Within the above framework, there are additional items to consider:

  • PRE-APPROVAL - When the intended use of the mortgage loan is to PURCHASE a new home (as opposed to REFINANCING an existing mortgage), the scrutiny dedicated to the Borrower(s) will be done ahead of time. This process allows both the Borrower(s) aka Buyer(s) to shop for homes with confidence in their ability to perform on obtaining a loan should their offer be accepted. This process also provides the Seller(s) and/or Real Estate Agent(s) with confidence in the Buyer(s) ability to perform, which is critical in determining which offer the Seller will ultimately accept when selling the property.

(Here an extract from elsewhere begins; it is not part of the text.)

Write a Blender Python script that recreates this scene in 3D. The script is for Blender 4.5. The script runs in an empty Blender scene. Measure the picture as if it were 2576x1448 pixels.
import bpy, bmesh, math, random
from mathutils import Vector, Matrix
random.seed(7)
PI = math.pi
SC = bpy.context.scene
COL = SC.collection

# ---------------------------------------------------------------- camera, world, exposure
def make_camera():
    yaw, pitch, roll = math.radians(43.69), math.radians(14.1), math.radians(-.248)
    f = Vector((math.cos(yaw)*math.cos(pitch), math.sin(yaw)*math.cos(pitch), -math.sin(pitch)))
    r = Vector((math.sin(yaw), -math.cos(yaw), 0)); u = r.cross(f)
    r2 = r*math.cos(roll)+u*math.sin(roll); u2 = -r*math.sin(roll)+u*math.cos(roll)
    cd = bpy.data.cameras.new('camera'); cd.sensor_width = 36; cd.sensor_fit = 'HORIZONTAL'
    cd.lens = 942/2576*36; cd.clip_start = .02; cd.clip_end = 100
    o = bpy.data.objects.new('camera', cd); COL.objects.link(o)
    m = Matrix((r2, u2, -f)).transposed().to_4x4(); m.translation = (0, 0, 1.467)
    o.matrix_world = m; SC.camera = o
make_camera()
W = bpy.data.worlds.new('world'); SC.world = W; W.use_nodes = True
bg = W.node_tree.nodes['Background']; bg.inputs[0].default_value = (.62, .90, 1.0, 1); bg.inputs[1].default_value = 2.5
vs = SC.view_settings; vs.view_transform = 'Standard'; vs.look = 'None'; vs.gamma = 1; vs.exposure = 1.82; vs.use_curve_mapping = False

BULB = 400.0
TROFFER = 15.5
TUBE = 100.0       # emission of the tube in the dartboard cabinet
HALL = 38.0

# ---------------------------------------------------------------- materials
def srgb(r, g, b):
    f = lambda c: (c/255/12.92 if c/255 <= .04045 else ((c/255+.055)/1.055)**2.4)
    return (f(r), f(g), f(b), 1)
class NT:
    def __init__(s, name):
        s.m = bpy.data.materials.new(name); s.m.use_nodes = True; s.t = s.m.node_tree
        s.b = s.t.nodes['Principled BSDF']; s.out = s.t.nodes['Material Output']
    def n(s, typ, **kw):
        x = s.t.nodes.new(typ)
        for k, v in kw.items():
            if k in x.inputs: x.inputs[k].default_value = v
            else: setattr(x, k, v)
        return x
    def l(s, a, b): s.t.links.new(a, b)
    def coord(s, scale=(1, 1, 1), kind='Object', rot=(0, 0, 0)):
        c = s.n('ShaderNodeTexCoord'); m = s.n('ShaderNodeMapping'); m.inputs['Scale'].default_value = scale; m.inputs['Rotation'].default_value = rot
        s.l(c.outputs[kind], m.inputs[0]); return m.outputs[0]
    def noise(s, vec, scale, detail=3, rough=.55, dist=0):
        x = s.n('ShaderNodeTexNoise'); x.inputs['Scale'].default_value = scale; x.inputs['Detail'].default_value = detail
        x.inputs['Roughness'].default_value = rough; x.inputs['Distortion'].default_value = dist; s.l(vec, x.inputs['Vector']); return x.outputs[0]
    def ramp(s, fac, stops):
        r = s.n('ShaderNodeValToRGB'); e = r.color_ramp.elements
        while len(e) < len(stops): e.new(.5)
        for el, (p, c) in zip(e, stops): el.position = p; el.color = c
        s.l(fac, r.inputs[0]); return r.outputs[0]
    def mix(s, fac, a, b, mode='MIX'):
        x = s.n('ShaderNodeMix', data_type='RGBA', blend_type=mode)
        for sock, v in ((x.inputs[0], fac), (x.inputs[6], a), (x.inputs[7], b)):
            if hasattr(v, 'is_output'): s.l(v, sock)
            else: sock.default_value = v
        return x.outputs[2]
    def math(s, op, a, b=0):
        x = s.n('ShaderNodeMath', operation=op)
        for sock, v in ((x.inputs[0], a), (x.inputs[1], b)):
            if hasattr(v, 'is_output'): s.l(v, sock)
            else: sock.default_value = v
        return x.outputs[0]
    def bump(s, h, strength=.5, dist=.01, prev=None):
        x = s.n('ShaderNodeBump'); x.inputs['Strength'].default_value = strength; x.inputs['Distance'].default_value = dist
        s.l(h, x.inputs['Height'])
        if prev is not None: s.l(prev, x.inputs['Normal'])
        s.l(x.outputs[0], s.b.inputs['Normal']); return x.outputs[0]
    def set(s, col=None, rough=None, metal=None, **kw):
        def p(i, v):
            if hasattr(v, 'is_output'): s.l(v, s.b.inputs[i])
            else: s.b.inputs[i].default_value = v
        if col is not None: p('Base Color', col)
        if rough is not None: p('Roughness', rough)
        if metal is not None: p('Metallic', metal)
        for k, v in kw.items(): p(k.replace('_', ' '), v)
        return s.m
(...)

    • It bears noting that at this point, ONLY THE BORROWER(S) ARE PRE-APPROVED as the Lender does not yet know which property is being purchased (and whether that "Subject Property" will appraise "at value" and/or have a clear title report, no health/safety issues, and/or any HOA specific issues if the property is a Condominium). There is always a possibility that despite the Borrower(s) being Pre-Approved, the Subject Property may end up being problematic. 
    • PRE-APPROVALS should never be confused with PRE-QUALIFICATIONS (aka PRE-QUALS)! PRE-QUALIFICATIONS are short-cuts that forego the necessary scrutiny to determine if the Borrower(s) are actual approvable. As an example, many Lenders who perform PRE-QUALIFICATIONS do not even verify income up front. At some point, the income will need to be verified, and if there was any discrepancy between the income stated by the Borrower(s) versus the income that was verified by the Lender, then an uncomfortable conversation may be imminent. 
    • The bottom line, is that PRE-QUALIFICATIONS should NEVER be considered an acceptable path towards purchasing a home.  As a BUYER, you may end up searching for homes outside of your price range. As a SELLER, you might end up accepting an offer from a BUYER who will end up cancelling their escrow. As a BUYER'S AGENT, you are wasting tremendous time showing homes to your BUYER(S) that will never be possible to close, not to mention your professional credibility will ultimately be questioned by multiple parties. As a SELLER'S AGENT (aka LISTING AGENT), you will be at risk for helping to advise your SELLER to pull their home off the market (forfeiting their opportunity to acquire additional offers) only to have the BUYER(S) cancel subsequently...an event that will ultimately hurt your professional credibility, and possibly the rapport you have with your SELLER(S).